Para hablar, generalmente nos sentábamos, para escribir esperábamos a estar frente al escritorio, para tomar una foto elegíamos una vista específica. Hoy podemos hacer todo al mismo tiempo, o eso creemos. Vivimos una época de presencias virtuales, es decir, nos aproximamos a lo lejano y nos alejamos de lo que está cerca. Eso no son buenas noticias. Muchas veces usamos el teléfono móvil porque lo tenemos cerca. A veces hablamos babosadas mientras vamos manejando, hacemos fotos de cosas ridículas y chateamos con gente que no conocemos físicamente.
Imaginen, por ejemplo, una comida familiar de domingo. ¿Cómo sería? Si pensaron en una mesa en la que los tíos, primos, padres e hijos están platicando, conviviendo entre sonrisas y contando anécdotas mientras comparten el pan y la sal, seguramente pertenecen otra generación. Lo más probable es que en esa mesa los niños estén jugando con sus tablets, los jóvenes estén tuiteando, o subiendo una foto al Facebook, los grandes estén chateando y enviando mensajes, mientras la abuela espera a que alguien le platique algo. Es probable que se quede dormida de aburrimiento. No es una imagen linda.

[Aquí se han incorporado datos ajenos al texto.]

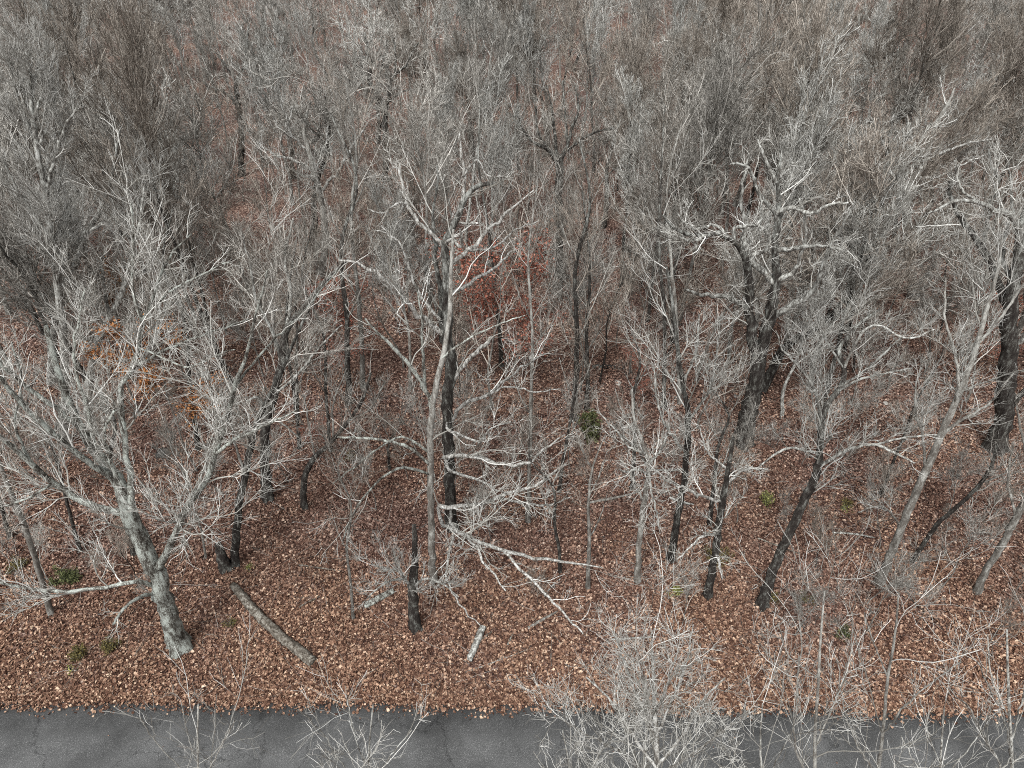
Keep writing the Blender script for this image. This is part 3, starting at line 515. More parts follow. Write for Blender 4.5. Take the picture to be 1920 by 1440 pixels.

La semana que concluyó estuve en una reunión de consejo, todos los asistentes llegamos con nuestros respectivos aparatos: laptops, smartphones, tabletas. Me pareció increíble que mientras se llevaba a cabo la presentación de estados financieros siete de diez consejeros estaban distraídos jugando Candy Crush, los riesgos de la operación y los recortes en el presupuesto pasaron desapercibidos dada la importancia de avanzar al siguiente nivel.
¿Quién no a padecido situaciones así? ¿Quién no ha salido frustrado de una reunión con amigos pues no hubo oportunidad de platicar ya que la gente estaba distraída con una pantalla? No. Los seres humanos estamos perdiendo la capacidad de poner atención. La mayoría vive distraída, hundida en la pantanosa angustia de estar desconectado.
En la boda de ayer, las voces del coro se opacaban con el zumbido de los distintos tonos de celulares. Molesto. Pero más molesto fue ver a la novia tomarse fotos para subirlas a Instagram. Sentí pena ajena cuando el sacerdote le pidió a la chica que guardara su teléfono. Miré a mi marido y lo tomé de la mano. Lo más triste fue que pocos nos dimos cuenta del regaño del padre. La mayor parte de los invitados estaban dándole me gusta a las fotos de la novia.
Me parece que ya es tiempo de establecer códigos para el uso del celular y respetarlos. En la iglesia, en un auditorio, en el cine, en el salón de clases, en el teatro, en familia, sería bueno decir: Sin celular, por favor.